Write your answers in the comments section below


COMMENTS (4)
  • madelinek-pla
    9/22/2015 - 10:36 a.m.

    Summary: The corn palace, a popular tourist attraction in Mitchell, South Dakota, has been renovated at a cost of $4 million, with improvements including new steel domes, more corn murals, and LED lights along the outside. However, not everyone is in support of the new look, thinking it looks too "Las-Vegasy", with the supporters claiming the change was needed to bring the palace into the 21st century, and to attract a greater variety and higher quantity of tourists.
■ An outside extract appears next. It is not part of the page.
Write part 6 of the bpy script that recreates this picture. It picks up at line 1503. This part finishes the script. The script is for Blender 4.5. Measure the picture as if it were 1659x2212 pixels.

    News Elements: Variety (A palace made of corn is bizarre), Possible Conflict (Though it doesn't necessarily apply on a worldwide scale.)

  • shanej-lam
    9/23/2015 - 10:40 a.m.

    How do people do this? People out there are so smart. They make it seem like these things are easy, but these things aren't. It's crazy what people can accomplish now a days. I'm so shocked how people do this kind of thing. Building a whole entire palace made of corn.

  • zacharyw-bai
    9/25/2015 - 11:13 a.m.

    The new metal finish and light show us what gave it a Las Vegas feel.

  • kirans-lam
    11/02/2015 - 02:31 p.m.

    I think that the Corn Palace is a great way of showing off our nations agriculture,and how far we've come from just a few crops to acres of farmland.